--- begin ---
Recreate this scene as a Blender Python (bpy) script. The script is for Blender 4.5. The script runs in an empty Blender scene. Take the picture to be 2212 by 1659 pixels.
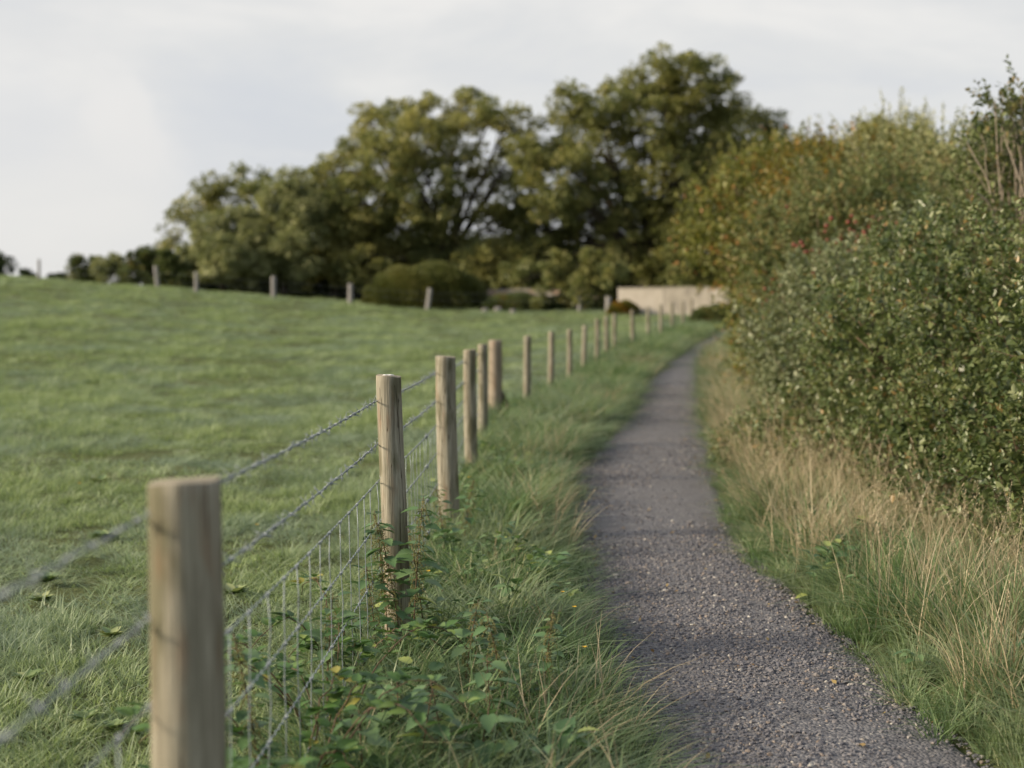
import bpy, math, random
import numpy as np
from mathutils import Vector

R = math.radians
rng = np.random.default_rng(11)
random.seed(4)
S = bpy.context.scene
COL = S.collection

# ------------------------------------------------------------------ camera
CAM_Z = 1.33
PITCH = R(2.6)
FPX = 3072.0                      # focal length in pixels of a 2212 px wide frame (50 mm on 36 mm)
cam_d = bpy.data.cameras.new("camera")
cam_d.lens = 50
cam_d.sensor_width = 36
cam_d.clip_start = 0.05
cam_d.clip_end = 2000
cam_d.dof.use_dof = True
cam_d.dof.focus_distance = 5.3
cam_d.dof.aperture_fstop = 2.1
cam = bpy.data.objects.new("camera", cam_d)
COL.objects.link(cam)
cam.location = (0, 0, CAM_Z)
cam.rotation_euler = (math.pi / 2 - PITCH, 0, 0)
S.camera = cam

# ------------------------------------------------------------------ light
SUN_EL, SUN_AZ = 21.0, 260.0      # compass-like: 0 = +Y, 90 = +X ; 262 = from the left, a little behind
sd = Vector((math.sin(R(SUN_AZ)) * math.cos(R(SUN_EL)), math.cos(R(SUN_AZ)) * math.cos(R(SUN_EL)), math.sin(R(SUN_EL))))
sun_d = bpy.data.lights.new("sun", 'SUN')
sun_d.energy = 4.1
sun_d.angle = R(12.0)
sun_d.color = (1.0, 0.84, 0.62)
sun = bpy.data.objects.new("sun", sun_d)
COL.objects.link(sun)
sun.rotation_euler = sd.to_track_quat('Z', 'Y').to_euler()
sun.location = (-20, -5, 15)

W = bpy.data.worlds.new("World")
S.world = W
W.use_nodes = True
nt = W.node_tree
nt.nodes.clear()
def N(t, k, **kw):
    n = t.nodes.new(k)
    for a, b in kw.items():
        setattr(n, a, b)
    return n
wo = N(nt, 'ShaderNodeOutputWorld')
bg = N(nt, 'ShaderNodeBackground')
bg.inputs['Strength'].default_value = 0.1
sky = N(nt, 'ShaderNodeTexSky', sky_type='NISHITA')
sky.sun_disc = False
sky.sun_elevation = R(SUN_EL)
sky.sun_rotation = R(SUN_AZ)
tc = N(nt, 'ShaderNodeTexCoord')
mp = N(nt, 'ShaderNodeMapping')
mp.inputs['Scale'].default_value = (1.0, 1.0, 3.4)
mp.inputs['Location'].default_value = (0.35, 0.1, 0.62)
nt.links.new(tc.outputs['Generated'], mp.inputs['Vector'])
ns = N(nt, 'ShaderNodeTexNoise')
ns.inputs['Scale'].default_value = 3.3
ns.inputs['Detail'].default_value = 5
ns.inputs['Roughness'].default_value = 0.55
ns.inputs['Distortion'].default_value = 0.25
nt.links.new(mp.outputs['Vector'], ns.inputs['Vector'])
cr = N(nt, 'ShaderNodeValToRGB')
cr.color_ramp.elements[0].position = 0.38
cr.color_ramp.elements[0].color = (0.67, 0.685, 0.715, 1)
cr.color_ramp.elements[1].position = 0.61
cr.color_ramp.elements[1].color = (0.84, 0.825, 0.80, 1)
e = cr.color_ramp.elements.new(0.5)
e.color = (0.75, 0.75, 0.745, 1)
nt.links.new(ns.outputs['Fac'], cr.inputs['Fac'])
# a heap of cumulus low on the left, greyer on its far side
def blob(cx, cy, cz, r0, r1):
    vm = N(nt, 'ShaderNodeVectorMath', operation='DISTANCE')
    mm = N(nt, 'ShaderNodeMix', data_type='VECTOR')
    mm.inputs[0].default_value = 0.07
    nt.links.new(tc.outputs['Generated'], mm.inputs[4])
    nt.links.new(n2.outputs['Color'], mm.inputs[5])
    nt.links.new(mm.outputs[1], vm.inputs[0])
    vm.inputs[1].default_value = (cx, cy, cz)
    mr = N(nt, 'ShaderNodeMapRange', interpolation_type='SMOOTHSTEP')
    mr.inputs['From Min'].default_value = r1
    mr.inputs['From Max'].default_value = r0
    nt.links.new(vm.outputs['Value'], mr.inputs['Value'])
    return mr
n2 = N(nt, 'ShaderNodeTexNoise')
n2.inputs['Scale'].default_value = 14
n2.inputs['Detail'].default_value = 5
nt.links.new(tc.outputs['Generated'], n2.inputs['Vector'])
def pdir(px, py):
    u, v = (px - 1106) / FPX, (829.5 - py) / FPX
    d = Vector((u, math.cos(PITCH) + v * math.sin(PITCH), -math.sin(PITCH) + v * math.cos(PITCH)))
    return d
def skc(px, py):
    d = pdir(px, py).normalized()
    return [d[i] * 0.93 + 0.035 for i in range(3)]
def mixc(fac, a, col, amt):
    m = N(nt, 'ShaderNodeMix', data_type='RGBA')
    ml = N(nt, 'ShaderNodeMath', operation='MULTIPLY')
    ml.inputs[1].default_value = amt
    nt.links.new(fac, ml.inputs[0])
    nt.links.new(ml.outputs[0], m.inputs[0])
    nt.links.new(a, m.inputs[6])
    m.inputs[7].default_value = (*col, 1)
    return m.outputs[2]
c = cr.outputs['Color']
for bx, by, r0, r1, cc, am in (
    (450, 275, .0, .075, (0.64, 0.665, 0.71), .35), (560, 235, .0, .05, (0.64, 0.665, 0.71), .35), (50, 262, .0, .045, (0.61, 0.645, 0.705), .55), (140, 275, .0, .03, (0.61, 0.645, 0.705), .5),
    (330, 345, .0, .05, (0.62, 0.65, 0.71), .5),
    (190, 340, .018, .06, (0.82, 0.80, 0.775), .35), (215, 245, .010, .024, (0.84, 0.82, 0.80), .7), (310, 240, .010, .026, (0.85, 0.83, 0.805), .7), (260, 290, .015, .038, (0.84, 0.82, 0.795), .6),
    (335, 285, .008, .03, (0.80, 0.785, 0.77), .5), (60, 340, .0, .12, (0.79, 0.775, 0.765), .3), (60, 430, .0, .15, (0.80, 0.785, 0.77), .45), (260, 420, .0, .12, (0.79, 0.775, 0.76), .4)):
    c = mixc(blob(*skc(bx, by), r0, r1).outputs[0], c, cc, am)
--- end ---
#### [GOAL OF THE EXERCISE]
Pick out all the lines with the word "scene" in them and copy them.

#### [PROBLEM SOLUTION]
Recreate this scene as a Blender Python (bpy) script. The script is for Blender 4.5. The script runs in an empty Blender scene. Take the picture to be 2212 by 1659 pixels.
S = bpy.context.scene